- STATED PROBLEM: Take the lines of the data below from the very first through the line containing "part('frame', 'gold', e, (-h, -h" and output them exactly, pictures excluded.

- MATERIAL:
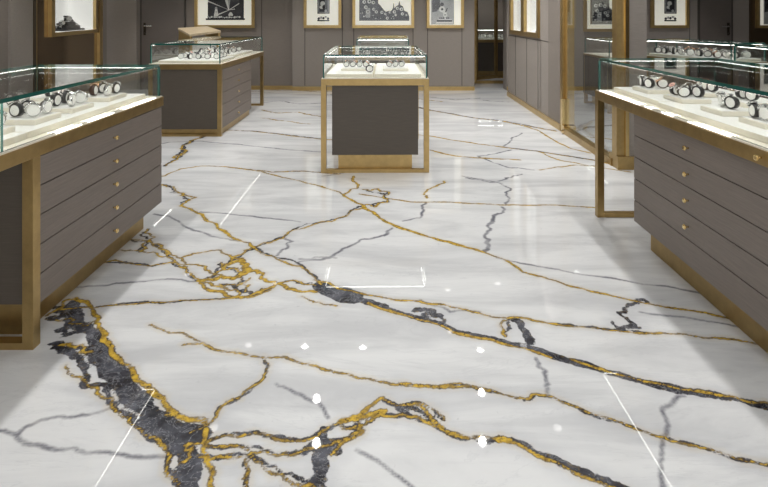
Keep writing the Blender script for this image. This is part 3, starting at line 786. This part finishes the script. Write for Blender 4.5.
# ---------------------------------------------------------------- framed pictures on the back wall
def picture(x0, x1, z0, z1, y, label, art, fwid=.055):
    e = empty('framed_picture', ((x0 + x1) / 2, y, z0)); tag(e, label, 'picture')
    h = (x1 - x0) / 2; H = z1 - z0
    part('frame', 'gold', e, (-h, -h + fwid, -.06, 0, 0, H), (h - fwid, h, -.06, 0, 0, H), (-h + fwid, h - fwid, -.06, 0, 0, fwid), (-h + fwid, h - fwid, -.06, 0, H - fwid, H), bev=.003)
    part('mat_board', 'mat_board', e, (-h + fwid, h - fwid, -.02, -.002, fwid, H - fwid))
    m = MB(); art(m, h, fwid)
    m.build('photograph', None, e)
    part('picture_glass', 'glass', e, (-h + fwid, h - fwid, -.045, -.040, fwid, H - fwid))
    return e
PY = -.024
class Art:
    """flat print laid out in metres, u right, v up, on the mat board"""
    def __init__(s, m): s.m = m; s.k = 0
    def poly(s, pts, key):
        s.k += 1; s.m.poly([(u, PY - s.k * .0002, v) for u, v in pts], key)
    def rect(s, u0, u1, v0, v1, key): s.poly([(u0, v0), (u1, v0), (u1, v1), (u0, v1)], key)
    def disc(s, u, v, r, key, n=14, sy=1): s.poly([(u + r * math.cos(6.283 * i / n), v + r * sy * math.sin(6.283 * i / n)) for i in range(n)], key)
def art_beams(m, h, fw):
    a = Art(m); u0, u1 = -.33, .37; v0 = .165
    a.rect(u0, u1, v0, .95, 'print_dark')
    a.poly([(.07, .34), (-.05, .95), (.22, .95), (.09, .34)], 'print_grey'); a.poly([(.085, .34), (.15, .95), (.34, .95), (.10, .35)], 'print_dark')
    vx, vy = .08, .345
    for p, q in (((-.33, .535), (-.33, .505)), ((-.01, .58), (.05, .58)), ((.28, .485), (.28, .465)), ((.2, .375), (.2, .36)), ((-.14, .27), (-.12, .25))):
        a.poly([(vx - .012, vy), (vx + .012, vy), q, p], 'print_white')
    a.poly([(-.215, .225), (-.12, .225), (-.145, .37), (-.185, .37)], 'print_white'); a.disc(-.167, .385, .025, 'print_grey'); a.disc(-.167, .31, .014, 'print_grey')
    a.disc(.115, .27, .035, 'print_white'); a.disc(.09, .25, .022, 'print_white'); a.disc(.14, .25, .022, 'print_white')
    a.rect(-.37, .39, v0 - .012, v0 + .02, 'print_black')
    rr = random.Random(2)
    for i in range(20): a.disc(u0 + .01 + i * .032, v0 + .04 + rr.uniform(-.01, .012), rr.uniform(.012, .02), 'print_white' if i % 3 else 'print_grey')
def art_city(m, h, fw):
    a = Art(m); u0, u1 = -h + .13, h - .09; rr = random.Random(4); v0 = .14
    W = u1 - u0
    a.rect(u0, u0 + W * .38, v0, .9, 'print_dark')
    prof = [(.38, .47), (.42, .44), (.48, .36), (.53, .31), (.58, .33), (.64, .33), (.67, .38), (.69, .50), (.70, .38), (.74, .42), (.78, .44), (.80, .53), (.82, .44), (.87, .42), (.9, .33), (.96, .31), (1, .22)]
    for (p0, q0), (p1, q1) in zip(prof, prof[1:]): a.poly([(u0 + W * p0, v0), (u0 + W * p1, v0), (u0 + W * p1, q1), (u0 + W * p0, q0)], 'print_black')
    for i in range(46): a.disc(u0 + rr.random() * W * .96 + .015, v0 + .02 + rr.random() * .14, rr.uniform(.006, .016), rr.choice(('print_grey', 'print_dark', 'print_dark', 'print_white')))
    a.rect(u0 + W * .13, u0 + W * .22, .20, .38, 'print_grey')
    for (p, v, r) in ((.10, .50, .035), (.20, .51, .04), (.28, .49, .035), (.13, .40, .035), (.17, .31, .035), (.29, .36, .03), (.34, .31, .03), (.45, .30, .03), (.52, .27, .022), (.56, .19, .028), (.61, .30, .022), (.70, .31, .032), (.73, .25, .025), (.76, .38, .03), (.84, .36, .035), (.86, .27, .03), (.94, .25, .018)):
        a.disc(u0 + W * p, v, r, 'print_white'); a.disc(u0 + W * p + .006, v, r * .42, 'print_black')
def art_small(m, h, fw):
    a = Art(m)
    a.rect(-.10, .135, .276, .66, 'print_black'); a.rect(-.082, .117, .293, .64, 'print_grey'); a.rect(-.065, .10, .31, .62, 'print_dark')
    a.disc(.0, .47, .045, 'print_white'); a.disc(-.015, .40, .045, 'print_white', sy=.8); a.disc(.045, .40, .05, 'print_black'); a.disc(.06, .33, .025, 'print_grey')
    a.rect(-.10, .13, .13, .155, 'print_black')
    for i, v in enumerate((.18, .2, .19, .21, .18)): a.disc(-.075 + i * .045, v, .024, 'print_grey' if i % 2 else 'print_dark')
    for i in range(4): a.disc(-.05 + i * .045, .205, .014, 'print_white')
def art_single(m, h, fw):
    a = Art(m)
    a.rect(-.27, .17, .07, .95, 'print_grey')
    a.poly([(-.25, .30), (-.16, .32), (-.10, .40), (-.10, .75), (-.25, .75)], 'print_dark'); a.disc(-.16, .42, .07, 'print_black')
    a.disc(-.06, .455, .035, 'print_black'); a.disc(-.06, .36, .06, 'print_white', n=20); a.disc(-.058, .36, .022, 'print_black'); a.disc(-.01, .31, .045, 'print_white')
    a.poly([(-.005, .31), (.02, .30), (.05, .38), (.035, .39)], 'print_black'); a.disc(.0, .25, .04, 'print_white'); a.rect(-.02, .02, .245, .26, 'print_dark')
    a.poly([(-.19, .085), (.16, .085), (.12, .17), (-.12, .17)], 'print_white'); a.rect(-.16, .13, .12, .155, 'print_black')
    for i in range(6): a.disc(-.10 + i * .033, .19, .015, 'print_dark' if i != 3 else 'print_white')
WZ = 1.20
picture(-3.71, -2.55, WZ, 2.35, BW + .12, 'wide gold-framed black and white picture with light beams above the back left case', art_beams)
picture(-1.577, -.856, WZ, 2.35, BW, 'narrow gold-framed picture with one small dark print, on the wall left of the middle case', art_small)
picture(-.644, .538, WZ, 2.35, BW, 'wide gold-framed black and white skyline of watches behind the middle case', art_city)
picture(.779, 1.492, WZ, 2.35, BW, 'narrow gold-framed picture of one white watch, left of the bronze doorway', art_single)
picture(5.08, 5.80, WZ, 2.35, BW, 'narrow gold-framed picture at the back right beside the door with the lever handle', art_small)
picture(3.79, 4.97, 1.13, 2.35, BW, 'wide gold-framed dark skyline picture seen through the glass partition', art_city)
picture(7.07, 7.9, WZ, 2.35, BW - .04, 'gold-framed lit picture on the dark bronze panel at the far right', art_single)

# ---------------------------------------------------------------- lectern behind the back left case
e = empty('reception_lectern', (-3.32, 9.2, 0)); tag(e, 'gold-sided lectern with a pale sloping top behind the back left case', 'lectern')
O = Vector((-3.32, 9.2, 0))
Np, Rp, Bp, Lp = [Vector(p) - O for p in ((-3.33, 8.82, 1.085), (-2.92, 9.2, 1.14), (-3.3, 9.6, 1.21), (-3.68, 9.2, 1.185))]
m = MB(); m.prism([Np, Rp, Bp, Lp], (0, 0, .035)); m.build('top', 'lectern_top', e)
s_ = lambda p, k, z: Vector((p.x * k, p.y * k, z))
m = MB(); m.prism([s_(Np, .80, 0), s_(Rp, .80, 0), s_(Bp, .8, 0), s_(Lp, .8, 0)], (0, 0, 1.06)); m.build('body', 'white', e)
m = MB(); m.prism([s_(Np, .97, 0), s_(Lp, .97, 0), s_(Lp, .97, Lp.z), s_(Np, .97, Np.z)], Vector((.03, .03, 0))); m.build('side_panel', 'gold', e)
m = MB(); m.prism([s_(Rp, .97, 0), s_(Bp, .97, 0), s_(Bp, .97, Bp.z), s_(Rp, .97, Rp.z)], Vector((-.03, -.03, 0))); m.build('side_panel', 'gold', e)

# ---------------------------------------------------------------- window displays
def lwp(u, v, z): return LW @ Vector((u, v, z))
uc = (u93 + u51) / 2
e = empty('watch_stand', lwp(uc - .28, -.2, NZ0)); e.rotation_euler.z = LW.to_euler().z
tag(e, 'low black stand in the lit window at the left', 'stand')
for k, (w_, d_, h_) in enumerate(((.95, .12, .03), (.62, .10, .085), (.34, .07, .15))):
    part('stand_tier', 'black', e, (-w_ / 2, w_ / 2, -d_, d_, 0 if k == 0 else (.0305, .0855)[k - 1], h_), bev=.004)
for i in range(9):
    du = -.40 + i * .10; ad = abs(du)
    z = NZ0 + (.151 if ad < .16 else .086 if ad < .3 else .031)
    put_watch((0, 1, 3)[i % 3], lwp(uc - .28 + du, -.2, z), LW.to_euler().z + R(20 * (i % 3) - 20), f'{KINDS[(0, 1, 3)[i % 3]][3]} watch, {ORD[i]} from far end, black stand, left lit window', 'watches in the left lit window', scale=1.45)
for (y, z, nm) in ((8.48, 1.191, 'far'), (7.62, 1.191, 'near')):
    e = empty('watch_pedestal', (BX + .053, y, z)); tag(e, f'small dark pedestal in the {nm} lit window of the right wall', 'stand')
    part('pedestal_base', 'black', e, (-.03, .03, -.09, .09, 0, .025), bev=.003); part('pedestal_stem', 'black', e, (-.01, .01, .03, .05, .025, .16), bev=.002)
    put_watch(0, (BX + .053, y - .03, z + .026), math.pi / 2, f'watch with black strap on the pedestal in the {nm} lit window of the right wall', None, scale=1.15)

- ANSWER TO THIS PROBLEM:
Keep writing the Blender script for this image. This is part 3, starting at line 786. This part finishes the script. Write for Blender 4.5.
# ---------------------------------------------------------------- framed pictures on the back wall
def picture(x0, x1, z0, z1, y, label, art, fwid=.055):
    e = empty('framed_picture', ((x0 + x1) / 2, y, z0)); tag(e, label, 'picture')
    h = (x1 - x0) / 2; H = z1 - z0
    part('frame', 'gold', e, (-h, -h + fwid, -.06, 0, 0, H), (h - fwid, h, -.06, 0, 0, H), (-h + fwid, h - fwid, -.06, 0, 0, fwid), (-h + fwid, h - fwid, -.06, 0, H - fwid, H), bev=.003)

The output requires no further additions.